The Government Accountability Office (GAO) recently found that the EPA "could benefit from more information on treatment technologies."
http://www.gao.gov/assets/650/647992.pdf Technology assessment is not a factor in effluent guidelines. Previously, the GAO found that DOE, unlike NASA and other technical agencies, has no database of technology assessment. The result is that new ideas regarding air and water pollution technology have no way to be heard and evaluated. The "proven" technology may be laughably primitive (e.g. the API separator (1933) used at refineries), but there is no way to suggest improvements. There is no way to get a new idea validated for further development
ARPA-E (which is supposed to be for disruptive innovation in the power industry) has a 20% cost-sharing requirement. Startups don't have the money for cost-sharing, so the grants become more corporate welfare and academic subsidies for old thinking.

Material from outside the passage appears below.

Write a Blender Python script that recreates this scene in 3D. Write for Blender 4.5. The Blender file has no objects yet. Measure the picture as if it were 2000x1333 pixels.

As for private funding, conventional econometrics punish innovation. The treatment of expenditures for technology development "disadvantages every capital-intensive platform investment and supports anything that prolongs the life of aging assets." See p. 14 at
http://www.khoslaventures.com/wp-content/uploads/2012/02/InnovatorsEcosystem_12_19_111.pdf Purported technology experts defend the old stuff because that is what they know. Like the drunk looking for his keys under a streetlight because there the light is better, the experts and government agencies tasked with developing new ideas are effectively blinded by the limitation of their search.
There are no prizes for new ideas. There is no way to discuss and evaluate new ideas. Inventors are shunned like lepers and called trolls.
They say even a dog knows the difference between being tripped over and being kicked, and with regard to technology development policy in America, the evidence inclines toward kicked.